Creating personalised goals allows employees to find a way to give their own contribution to your business. Collaboratively setting goals moves away from top-down management. Personal goals look towards career development but also give focus for day to day work.

People on average spend 43.6 hours at work a week, averaging on more than 8 hours a day. With so much time spent at work, working for a purpose has never garnered so much importance.  As Gallup has found, 50% of millennials said that they would take a pay cut in order to have purpose in work.

  • Create meaningful conversations

Create a structured plan for meetings which provide clarity on any loose ends. One recommendation is setting out a 3 pronged structure for meetings with a beginning, middle and end, and making sure that meetings do not drag on and are appropriately “wrapped” up. Focusing on strengths-based development instills confidence through praise. Gallup finds that sales increase by 19% for strengths-based development workplaces. By focusing on employees strengths, the manager is actively engaging with their employees. Sometimes it is up to managers to guide employees to unlock their strengths or teach them how to use them.

  • Consider.. management training

Managing human beings, both introverts and extroverts, with a wide range of skills can be overwhelming. Often managers become managers because they are the best in their field,  yet many are not taught to manage. On average managers only get training in leadership skills ten years after they first became managers (Zenger Folkman). Often this is too late, and bad managerial habits have set in from the first year. Zenger argues that bad managerial traits are contagious and can lead to the formation of good habits or bad habits. His studies found that there is strong correlation between the behaviour of a manager and the impact on their subordinates in terms of their leading styles. Poor leadership can encourage a culture of dissatisfaction and disengagement among employees. A solution to safeguarding against dissatisfied employees is an investment in leadership training for managers and senior leaders.

Ditching Employee engagement surveys…

Deloitte’s 2016 Human Capital Trends highlighted that 85 per cent of executives surveyed pinpointed employee engagement as a top priority for 2016. Yet, there are better ways to listen to your employees than through timely, expensive surveys. Engagement surveys can be regarded as a de-personalised drop in the ocean.

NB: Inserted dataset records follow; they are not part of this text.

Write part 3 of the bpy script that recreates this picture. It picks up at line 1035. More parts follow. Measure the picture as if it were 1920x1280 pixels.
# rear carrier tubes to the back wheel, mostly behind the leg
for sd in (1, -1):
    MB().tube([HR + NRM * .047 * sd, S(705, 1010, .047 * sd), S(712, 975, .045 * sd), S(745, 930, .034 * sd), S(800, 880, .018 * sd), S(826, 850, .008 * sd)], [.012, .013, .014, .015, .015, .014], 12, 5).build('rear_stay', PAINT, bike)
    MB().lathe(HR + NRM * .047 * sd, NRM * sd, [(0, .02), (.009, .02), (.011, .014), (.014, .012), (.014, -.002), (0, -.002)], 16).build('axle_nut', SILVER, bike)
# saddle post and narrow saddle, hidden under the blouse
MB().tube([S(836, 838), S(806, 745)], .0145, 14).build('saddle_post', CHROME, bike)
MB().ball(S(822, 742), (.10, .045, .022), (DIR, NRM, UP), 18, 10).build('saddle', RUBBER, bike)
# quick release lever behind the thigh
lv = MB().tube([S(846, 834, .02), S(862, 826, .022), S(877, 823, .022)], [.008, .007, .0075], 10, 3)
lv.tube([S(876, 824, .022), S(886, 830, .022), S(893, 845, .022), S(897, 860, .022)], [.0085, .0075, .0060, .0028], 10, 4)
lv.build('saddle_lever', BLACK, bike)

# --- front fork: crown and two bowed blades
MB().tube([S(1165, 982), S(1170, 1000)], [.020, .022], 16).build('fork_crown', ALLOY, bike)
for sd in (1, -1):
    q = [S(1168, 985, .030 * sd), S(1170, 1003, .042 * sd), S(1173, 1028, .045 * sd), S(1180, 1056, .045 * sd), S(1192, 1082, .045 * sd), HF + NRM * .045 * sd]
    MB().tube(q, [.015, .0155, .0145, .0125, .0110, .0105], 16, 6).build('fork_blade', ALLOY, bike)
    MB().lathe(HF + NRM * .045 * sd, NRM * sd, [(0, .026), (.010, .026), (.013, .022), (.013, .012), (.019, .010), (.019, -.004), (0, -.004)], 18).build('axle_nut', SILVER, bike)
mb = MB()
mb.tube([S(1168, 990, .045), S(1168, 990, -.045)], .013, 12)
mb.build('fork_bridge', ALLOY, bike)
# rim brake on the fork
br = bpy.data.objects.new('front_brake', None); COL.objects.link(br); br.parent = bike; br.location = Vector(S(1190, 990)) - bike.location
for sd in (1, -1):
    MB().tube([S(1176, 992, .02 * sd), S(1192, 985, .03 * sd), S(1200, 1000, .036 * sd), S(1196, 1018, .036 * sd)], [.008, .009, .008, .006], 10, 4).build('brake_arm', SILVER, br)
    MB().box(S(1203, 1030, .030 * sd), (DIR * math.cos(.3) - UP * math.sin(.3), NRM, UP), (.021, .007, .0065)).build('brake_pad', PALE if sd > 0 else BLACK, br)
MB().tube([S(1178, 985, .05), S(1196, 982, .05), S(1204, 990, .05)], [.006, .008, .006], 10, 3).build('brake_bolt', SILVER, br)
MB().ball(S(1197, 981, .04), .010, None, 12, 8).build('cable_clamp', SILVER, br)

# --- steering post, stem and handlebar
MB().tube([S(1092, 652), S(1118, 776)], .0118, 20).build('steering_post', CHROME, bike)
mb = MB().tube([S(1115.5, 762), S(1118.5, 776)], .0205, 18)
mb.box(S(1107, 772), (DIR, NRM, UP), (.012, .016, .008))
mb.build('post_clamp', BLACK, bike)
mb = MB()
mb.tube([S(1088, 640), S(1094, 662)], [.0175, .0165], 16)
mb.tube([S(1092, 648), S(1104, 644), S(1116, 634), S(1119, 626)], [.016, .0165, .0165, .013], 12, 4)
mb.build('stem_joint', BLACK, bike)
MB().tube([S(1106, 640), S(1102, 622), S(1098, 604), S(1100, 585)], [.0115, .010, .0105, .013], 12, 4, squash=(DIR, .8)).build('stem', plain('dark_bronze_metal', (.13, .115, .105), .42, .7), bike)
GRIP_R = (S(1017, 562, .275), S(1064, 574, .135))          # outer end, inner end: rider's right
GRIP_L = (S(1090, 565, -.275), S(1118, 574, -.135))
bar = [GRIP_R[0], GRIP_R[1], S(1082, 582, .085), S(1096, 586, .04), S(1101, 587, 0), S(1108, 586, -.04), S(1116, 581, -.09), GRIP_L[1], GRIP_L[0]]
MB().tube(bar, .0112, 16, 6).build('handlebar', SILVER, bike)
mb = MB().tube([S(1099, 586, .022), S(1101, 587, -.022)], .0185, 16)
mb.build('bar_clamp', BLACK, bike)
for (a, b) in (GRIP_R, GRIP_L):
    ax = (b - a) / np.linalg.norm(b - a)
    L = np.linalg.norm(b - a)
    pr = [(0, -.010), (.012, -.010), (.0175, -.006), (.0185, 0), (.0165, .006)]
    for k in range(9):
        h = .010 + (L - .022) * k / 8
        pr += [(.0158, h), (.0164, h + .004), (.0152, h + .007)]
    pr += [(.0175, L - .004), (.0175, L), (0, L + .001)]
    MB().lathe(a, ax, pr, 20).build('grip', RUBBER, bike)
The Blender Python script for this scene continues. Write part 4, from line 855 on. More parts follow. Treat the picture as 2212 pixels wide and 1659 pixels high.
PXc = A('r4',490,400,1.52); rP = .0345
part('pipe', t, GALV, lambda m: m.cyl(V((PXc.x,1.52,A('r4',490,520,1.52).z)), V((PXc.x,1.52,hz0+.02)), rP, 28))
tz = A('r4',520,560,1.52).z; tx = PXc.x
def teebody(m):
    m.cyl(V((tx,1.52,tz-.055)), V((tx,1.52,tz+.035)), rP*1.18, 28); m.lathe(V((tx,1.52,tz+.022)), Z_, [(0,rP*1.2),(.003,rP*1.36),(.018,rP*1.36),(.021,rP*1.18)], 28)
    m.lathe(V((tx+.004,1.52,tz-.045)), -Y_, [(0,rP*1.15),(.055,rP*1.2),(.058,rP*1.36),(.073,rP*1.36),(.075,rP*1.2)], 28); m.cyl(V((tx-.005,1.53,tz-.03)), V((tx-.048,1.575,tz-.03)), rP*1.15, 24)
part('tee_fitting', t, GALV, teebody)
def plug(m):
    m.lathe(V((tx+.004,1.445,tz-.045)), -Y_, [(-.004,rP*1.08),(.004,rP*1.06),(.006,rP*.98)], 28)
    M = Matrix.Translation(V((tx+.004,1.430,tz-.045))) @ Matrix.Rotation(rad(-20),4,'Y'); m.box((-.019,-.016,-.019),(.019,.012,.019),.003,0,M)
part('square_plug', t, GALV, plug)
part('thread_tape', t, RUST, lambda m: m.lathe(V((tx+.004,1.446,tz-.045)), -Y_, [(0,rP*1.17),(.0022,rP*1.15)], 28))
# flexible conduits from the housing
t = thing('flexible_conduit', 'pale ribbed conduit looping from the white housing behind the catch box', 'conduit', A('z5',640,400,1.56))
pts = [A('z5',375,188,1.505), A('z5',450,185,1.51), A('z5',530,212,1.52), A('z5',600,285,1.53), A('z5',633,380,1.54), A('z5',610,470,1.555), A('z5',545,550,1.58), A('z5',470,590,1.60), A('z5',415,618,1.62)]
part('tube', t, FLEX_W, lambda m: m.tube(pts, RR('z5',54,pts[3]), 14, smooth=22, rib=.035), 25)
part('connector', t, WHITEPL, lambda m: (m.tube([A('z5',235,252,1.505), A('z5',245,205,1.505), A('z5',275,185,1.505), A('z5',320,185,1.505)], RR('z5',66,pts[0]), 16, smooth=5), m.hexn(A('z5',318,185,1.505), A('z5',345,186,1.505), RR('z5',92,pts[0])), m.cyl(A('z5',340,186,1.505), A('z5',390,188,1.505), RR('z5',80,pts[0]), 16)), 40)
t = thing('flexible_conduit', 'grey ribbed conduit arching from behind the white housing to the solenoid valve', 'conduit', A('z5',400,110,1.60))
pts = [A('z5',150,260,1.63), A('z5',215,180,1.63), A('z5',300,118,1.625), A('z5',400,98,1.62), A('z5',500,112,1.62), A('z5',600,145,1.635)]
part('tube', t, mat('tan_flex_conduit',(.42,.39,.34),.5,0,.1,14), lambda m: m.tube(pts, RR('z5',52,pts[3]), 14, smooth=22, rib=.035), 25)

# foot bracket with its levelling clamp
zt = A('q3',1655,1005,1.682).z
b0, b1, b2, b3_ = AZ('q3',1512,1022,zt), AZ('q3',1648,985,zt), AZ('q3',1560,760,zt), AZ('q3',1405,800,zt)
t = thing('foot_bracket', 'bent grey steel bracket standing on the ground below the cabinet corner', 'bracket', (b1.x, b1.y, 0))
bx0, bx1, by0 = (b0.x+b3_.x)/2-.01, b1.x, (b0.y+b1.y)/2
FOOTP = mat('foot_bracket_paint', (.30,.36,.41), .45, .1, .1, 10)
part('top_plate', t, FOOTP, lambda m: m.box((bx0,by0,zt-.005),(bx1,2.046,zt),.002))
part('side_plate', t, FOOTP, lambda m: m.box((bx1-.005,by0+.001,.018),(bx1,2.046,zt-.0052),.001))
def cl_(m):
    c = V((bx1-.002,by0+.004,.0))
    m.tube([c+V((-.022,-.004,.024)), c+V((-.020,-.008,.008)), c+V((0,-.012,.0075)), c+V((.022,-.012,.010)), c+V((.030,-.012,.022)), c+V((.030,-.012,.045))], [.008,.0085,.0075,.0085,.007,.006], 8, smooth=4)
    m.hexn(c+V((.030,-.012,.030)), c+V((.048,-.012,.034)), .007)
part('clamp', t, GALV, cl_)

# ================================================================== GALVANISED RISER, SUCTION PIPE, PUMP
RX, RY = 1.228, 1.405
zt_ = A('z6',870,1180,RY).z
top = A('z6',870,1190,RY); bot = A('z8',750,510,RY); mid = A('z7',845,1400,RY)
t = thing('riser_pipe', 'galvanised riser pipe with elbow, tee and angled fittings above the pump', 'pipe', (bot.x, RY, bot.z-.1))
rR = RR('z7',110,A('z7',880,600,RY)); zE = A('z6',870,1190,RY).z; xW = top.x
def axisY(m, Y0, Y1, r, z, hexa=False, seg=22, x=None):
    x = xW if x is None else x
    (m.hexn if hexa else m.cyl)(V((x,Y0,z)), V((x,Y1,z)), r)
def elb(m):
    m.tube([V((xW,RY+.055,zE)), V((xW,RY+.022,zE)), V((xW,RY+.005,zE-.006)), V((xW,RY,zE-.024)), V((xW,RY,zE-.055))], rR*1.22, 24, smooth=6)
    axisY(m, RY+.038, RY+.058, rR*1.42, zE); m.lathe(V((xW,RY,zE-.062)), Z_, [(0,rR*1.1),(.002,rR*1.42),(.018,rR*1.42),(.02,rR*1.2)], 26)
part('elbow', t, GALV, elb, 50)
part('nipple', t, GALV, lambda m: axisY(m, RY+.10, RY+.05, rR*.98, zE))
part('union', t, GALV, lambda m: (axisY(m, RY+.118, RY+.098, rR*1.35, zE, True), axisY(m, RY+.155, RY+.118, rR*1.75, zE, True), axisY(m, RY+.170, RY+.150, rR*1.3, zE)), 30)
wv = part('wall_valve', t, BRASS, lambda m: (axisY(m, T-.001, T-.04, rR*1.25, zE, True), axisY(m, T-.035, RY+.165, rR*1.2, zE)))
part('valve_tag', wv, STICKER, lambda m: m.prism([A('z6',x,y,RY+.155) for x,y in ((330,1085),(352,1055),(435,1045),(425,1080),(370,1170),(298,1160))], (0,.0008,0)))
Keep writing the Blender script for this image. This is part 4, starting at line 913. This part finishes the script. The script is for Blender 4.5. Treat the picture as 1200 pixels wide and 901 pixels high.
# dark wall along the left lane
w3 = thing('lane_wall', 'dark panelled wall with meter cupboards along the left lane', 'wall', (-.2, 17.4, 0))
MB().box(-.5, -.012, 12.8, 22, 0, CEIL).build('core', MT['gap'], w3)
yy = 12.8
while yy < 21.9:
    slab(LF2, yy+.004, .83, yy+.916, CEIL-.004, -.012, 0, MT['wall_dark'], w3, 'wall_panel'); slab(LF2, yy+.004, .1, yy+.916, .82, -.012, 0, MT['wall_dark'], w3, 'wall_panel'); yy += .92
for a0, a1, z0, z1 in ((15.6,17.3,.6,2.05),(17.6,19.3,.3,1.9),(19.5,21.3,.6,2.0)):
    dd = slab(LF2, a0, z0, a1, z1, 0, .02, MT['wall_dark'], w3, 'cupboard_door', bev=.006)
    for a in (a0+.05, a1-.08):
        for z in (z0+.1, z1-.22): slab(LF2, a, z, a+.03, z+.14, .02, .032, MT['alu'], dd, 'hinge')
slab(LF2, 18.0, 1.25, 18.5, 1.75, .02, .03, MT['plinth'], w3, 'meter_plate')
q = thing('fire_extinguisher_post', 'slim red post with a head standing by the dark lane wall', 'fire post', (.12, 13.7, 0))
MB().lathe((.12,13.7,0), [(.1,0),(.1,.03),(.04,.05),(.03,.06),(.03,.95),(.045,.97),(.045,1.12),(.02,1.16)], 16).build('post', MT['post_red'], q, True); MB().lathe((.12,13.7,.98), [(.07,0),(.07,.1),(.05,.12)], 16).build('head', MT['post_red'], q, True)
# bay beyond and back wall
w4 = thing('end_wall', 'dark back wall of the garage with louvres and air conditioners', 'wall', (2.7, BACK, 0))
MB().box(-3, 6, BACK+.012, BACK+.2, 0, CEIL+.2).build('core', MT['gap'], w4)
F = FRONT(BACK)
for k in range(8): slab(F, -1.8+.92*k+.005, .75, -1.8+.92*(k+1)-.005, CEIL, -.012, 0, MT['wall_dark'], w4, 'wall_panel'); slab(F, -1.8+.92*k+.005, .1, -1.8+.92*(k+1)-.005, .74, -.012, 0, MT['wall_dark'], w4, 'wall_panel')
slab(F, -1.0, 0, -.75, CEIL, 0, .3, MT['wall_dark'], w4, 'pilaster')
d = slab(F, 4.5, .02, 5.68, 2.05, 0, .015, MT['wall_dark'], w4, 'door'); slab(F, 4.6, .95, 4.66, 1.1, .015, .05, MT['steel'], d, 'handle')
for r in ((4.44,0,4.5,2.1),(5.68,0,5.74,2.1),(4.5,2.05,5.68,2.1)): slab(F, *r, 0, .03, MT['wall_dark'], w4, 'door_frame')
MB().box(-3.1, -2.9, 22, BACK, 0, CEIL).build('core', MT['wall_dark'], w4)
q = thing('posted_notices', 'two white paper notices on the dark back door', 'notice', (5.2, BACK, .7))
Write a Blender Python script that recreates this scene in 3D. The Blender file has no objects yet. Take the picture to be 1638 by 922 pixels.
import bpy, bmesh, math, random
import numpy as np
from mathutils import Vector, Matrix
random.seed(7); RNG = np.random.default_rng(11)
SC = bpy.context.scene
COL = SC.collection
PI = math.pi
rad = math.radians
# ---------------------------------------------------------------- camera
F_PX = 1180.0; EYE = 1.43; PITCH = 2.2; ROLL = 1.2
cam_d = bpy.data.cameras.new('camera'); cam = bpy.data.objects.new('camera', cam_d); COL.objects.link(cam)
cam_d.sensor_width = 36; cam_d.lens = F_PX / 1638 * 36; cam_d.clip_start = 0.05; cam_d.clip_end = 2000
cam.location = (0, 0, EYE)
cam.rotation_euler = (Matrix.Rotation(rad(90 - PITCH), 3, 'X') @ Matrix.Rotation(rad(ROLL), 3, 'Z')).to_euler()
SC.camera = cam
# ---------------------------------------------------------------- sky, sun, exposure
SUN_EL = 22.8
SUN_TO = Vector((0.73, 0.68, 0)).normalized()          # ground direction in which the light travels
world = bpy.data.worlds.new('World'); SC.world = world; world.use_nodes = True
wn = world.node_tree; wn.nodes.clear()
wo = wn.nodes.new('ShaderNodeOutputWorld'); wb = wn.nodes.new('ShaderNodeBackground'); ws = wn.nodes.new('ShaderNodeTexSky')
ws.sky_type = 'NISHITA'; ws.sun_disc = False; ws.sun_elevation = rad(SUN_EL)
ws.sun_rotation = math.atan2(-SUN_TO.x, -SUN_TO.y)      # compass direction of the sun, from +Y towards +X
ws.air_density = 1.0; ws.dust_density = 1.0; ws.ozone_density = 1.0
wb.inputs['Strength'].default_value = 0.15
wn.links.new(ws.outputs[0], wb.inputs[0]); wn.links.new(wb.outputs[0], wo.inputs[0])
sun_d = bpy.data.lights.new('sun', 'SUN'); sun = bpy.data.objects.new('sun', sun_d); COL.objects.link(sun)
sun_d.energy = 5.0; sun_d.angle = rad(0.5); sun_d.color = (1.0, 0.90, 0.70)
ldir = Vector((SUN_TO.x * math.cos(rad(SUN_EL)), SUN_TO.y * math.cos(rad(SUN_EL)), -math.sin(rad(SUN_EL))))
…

As Liz Ryan candidly put in a Forbes article:

“How close would you feel to your spouse or partner if they gave you a survey to complete once a year, in order to let them know how you feel the relationship is going? You probably wouldn’t love that idea. Relationships don’t thrive because one party to the relationship sends the other party a survey to complete.”

Surveys are a mechanical process sending out a message to employees that their views on the workplace can be quantified once a year, in a bureaucratic fashion. It sends out the message that their job can be categorised into a few sections. Many employees never see the true results of surveys and find that giving feedback only once a year is not indicative of how they are feeling throughout the year and at different quarters.

stickie-engagement Arguably there is no silver bullet for employee engagement. However managers and their leadership styles should be at the forefront for engaging employees at a localised level and also in terms of the culture of the feedback system in the organisation.